- OBJECTIVE -
Write out the listing below without alteration, omitting its pictures.

- INFORMATION PROVIDED -
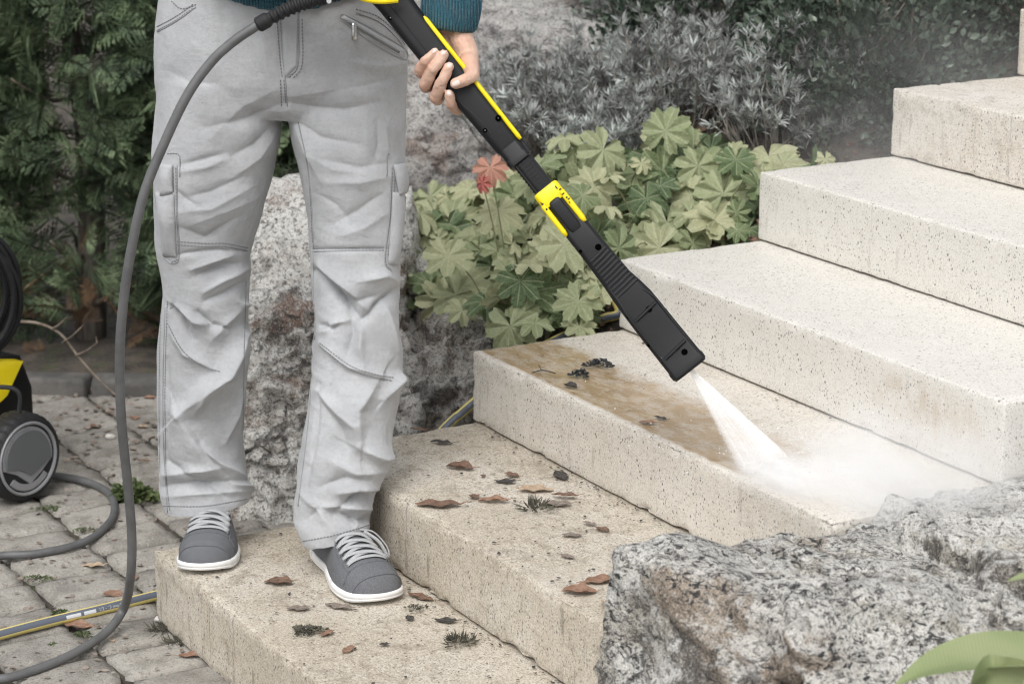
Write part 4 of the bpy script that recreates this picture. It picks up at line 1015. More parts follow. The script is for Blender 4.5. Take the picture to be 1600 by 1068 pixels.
bp = spline([ony(*p) for p in ((528, -12, 4.06), (500, -3, 4.055), (470, 6, 4.052), (438, 20, 4.05), (402, 40, 4.05))], 60)
rad = np.interp(np.linspace(0, 1, 60), [0, .3, .9, 1], [.0150, .0140, .0125, .0122]); rad = rad * np.where((np.arange(60) // 2) % 2 == 0, 1.0, .80); rad[-7:] = .0135; rad[-1] = .0115
o = MB().add(*tube(bp, rad, 16)).obj('bend_protector', M_black2, sharp=30); o.parent = hose

M_gh_y = Mat('hose_yellow', .4, (.70, .58, .20)).m
m = Mat('hose_blue_grey', rough=.35, base=(.12, .135, .165)); M_gh_b = m.m
M_print = Mat('white_print', .6, (.62, .63, .64)).m
GP = [onz(-60, 1008, .0105), onz(0, 991, .0105), onz(80, 970, .0105), onz(160, 951, .0105), onz(243, 930, .0105), S(.12, -.09, .012), S(.3, -.10, .03), S(.52, -.09, .14), ony(700, 664, 4.74), ony(718, 648, 4.75), ony(740, 629, 4.77), S(.86, -.06, .40), ony(925, 506, 4.93), ony(945, 497, 4.94), ony(968, 487, 4.95), S(1.1, -.14, .50)]
gp_ = spline(GP, 260); seg = 24; V_, P_ = tube(gp_, .0102, seg, cap=False)
me = mesh_np('garden_hose', V_, P_); me.materials.append(M_gh_y); me.materials.append(M_gh_b)
nz_ = len(me.polygons); idx = np.arange(nz_) % seg
T_, A__, B__ = frames(gp_); vdir = CAM - gp_[60]; vdir = nrm(vdir); c0_ = A__[60] @ vdir; s0_ = B__[60] @ vdir; front = math.atan2(s0_, c0_) / (2 * math.pi) * seg
rel = (idx - front + seg / 2) % seg - seg / 2
me.polygons.foreach_set('material_index', ((np.abs(rel - .6) < 2.6) | (np.abs(rel) > 7.5)).astype(np.int32)); me.update()
gh = link('garden_hose', me); tag(gh, 'yellow and blue-grey striped garden hose lying beside the lowest step', 'hose')
def hose_text(body, i0, size):
    cu = bpy.data.curves.new('print', 'FONT'); cu.body = body; cu.size = size; cu.align_x = 'LEFT'; cu.align_y = 'CENTER'
    to = bpy.data.objects.new('t', cu); C.objects.link(to); me = bpy.data.meshes.new_from_object(to.evaluated_get(bpy.context.evaluated_depsgraph_get())); bpy.data.objects.remove(to)
    V_ = get_co(me); p = gp_[i0]; t_ = nrm(gp_[i0 + 6] - p); n_ = nrm(nrm(CAM - p) - t_ * (nrm(CAM - p) @ t_)); u_ = np.cross(n_, t_)
    hgt_ = np.sqrt(np.maximum(.0106 ** 2 - V_[:, 1] ** 2, 1e-9)); set_co(me, p + V_[:, :1] * t_ + V_[:, 1:2] * u_ + hgt_[:, None] * n_); me.name = 'lettering'
    o = link('lettering', me, M_print); o.parent = gh; return o
i_ = int(np.argmin(np.abs(proj(gp_)[0] - 150))); hose_text('1/2 - 13 mm./PVC', i_, .0085)
for u0, u1 in ((100, 122), (126, 147)):
    a_, b_ = [int(np.argmin(np.abs(proj(gp_)[0] - q_))) for q_ in (u0, u1)]
    mb = MB(); rg = []
    for i in range(a_, b_ + 1):
        n_ = nrm(CAM - gp_[i]); t_ = nrm(gp_[i + 1] - gp_[i]); n_ = nrm(n_ - t_ * (n_ @ t_)); u_ = np.cross(n_, t_)
        rg.append([gp_[i] + n_ * .0106 * math.cos(q_) + u_ * .0106 * math.sin(q_) for q_ in np.linspace(-.33, .33, 6)])
    V_, P_ = loft(rg, closed=False); o = mb.add(V_, P_).obj('print_block', M_print); o.parent = gh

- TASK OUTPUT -
Write part 4 of the bpy script that recreates this picture. It picks up at line 1015. More parts follow. The script is for Blender 4.5. Take the picture to be 1600 by 1068 pixels.
bp = spline([ony(*p) for p in ((528, -12, 4.06), (500, -3, 4.055), (470, 6, 4.052), (438, 20, 4.05), (402, 40, 4.05))], 60)
rad = np.interp(np.linspace(0, 1, 60), [0, .3, .9, 1], [.0150, .0140, .0125, .0122]); rad = rad * np.where((np.arange(60) // 2) % 2 == 0, 1.0, .80); rad[-7:] = .0135; rad[-1] = .0115
o = MB().add(*tube(bp, rad, 16)).obj('bend_protector', M_black2, sharp=30); o.parent = hose

M_gh_y = Mat('hose_yellow', .4, (.70, .58, .20)).m
m = Mat('hose_blue_grey', rough=.35, base=(.12, .135, .165)); M_gh_b = m.m
M_print = Mat('white_print', .6, (.62, .63, .64)).m
GP = [onz(-60, 1008, .0105), onz(0, 991, .0105), onz(80, 970, .0105), onz(160, 951, .0105), onz(243, 930, .0105), S(.12, -.09, .012), S(.3, -.10, .03), S(.52, -.09, .14), ony(700, 664, 4.74), ony(718, 648, 4.75), ony(740, 629, 4.77), S(.86, -.06, .40), ony(925, 506, 4.93), ony(945, 497, 4.94), ony(968, 487, 4.95), S(1.1, -.14, .50)]
gp_ = spline(GP, 260); seg = 24; V_, P_ = tube(gp_, .0102, seg, cap=False)
me = mesh_np('garden_hose', V_, P_); me.materials.append(M_gh_y); me.materials.append(M_gh_b)
nz_ = len(me.polygons); idx = np.arange(nz_) % seg
T_, A__, B__ = frames(gp_); vdir = CAM - gp_[60]; vdir = nrm(vdir); c0_ = A__[60] @ vdir; s0_ = B__[60] @ vdir; front = math.atan2(s0_, c0_) / (2 * math.pi) * seg
rel = (idx - front + seg / 2) % seg - seg / 2
me.polygons.foreach_set('material_index', ((np.abs(rel - .6) < 2.6) | (np.abs(rel) > 7.5)).astype(np.int32)); me.update()
gh = link('garden_hose', me); tag(gh, 'yellow and blue-grey striped garden hose lying beside the lowest step', 'hose')
def hose_text(body, i0, size):
    cu = bpy.data.curves.new('print', 'FONT'); cu.body = body; cu.size = size; cu.align_x = 'LEFT'; cu.align_y = 'CENTER'
    to = bpy.data.objects.new('t', cu); C.objects.link(to); me = bpy.data.meshes.new_from_object(to.evaluated_get(bpy.context.evaluated_depsgraph_get())); bpy.data.objects.remove(to)
    V_ = get_co(me); p = gp_[i0]; t_ = nrm(gp_[i0 + 6] - p); n_ = nrm(nrm(CAM - p) - t_ * (nrm(CAM - p) @ t_)); u_ = np.cross(n_, t_)
    hgt_ = np.sqrt(np.maximum(.0106 ** 2 - V_[:, 1] ** 2, 1e-9)); set_co(me, p + V_[:, :1] * t_ + V_[:, 1:2] * u_ + hgt_[:, None] * n_); me.name = 'lettering'
    o = link('lettering', me, M_print); o.parent = gh; return o
i_ = int(np.argmin(np.abs(proj(gp_)[0] - 150))); hose_text('1/2 - 13 mm./PVC', i_, .0085)
for u0, u1 in ((100, 122), (126, 147)):
    a_, b_ = [int(np.argmin(np.abs(proj(gp_)[0] - q_))) for q_ in (u0, u1)]
    mb = MB(); rg = []
    for i in range(a_, b_ + 1):
        n_ = nrm(CAM - gp_[i]); t_ = nrm(gp_[i + 1] - gp_[i]); n_ = nrm(n_ - t_ * (n_ @ t_)); u_ = np.cross(n_, t_)
        rg.append([gp_[i] + n_ * .0106 * math.cos(q_) + u_ * .0106 * math.sin(q_) for q_ in np.linspace(-.33, .33, 6)])
    V_, P_ = loft(rg, closed=False); o = mb.add(V_, P_).obj('print_block', M_print); o.parent = gh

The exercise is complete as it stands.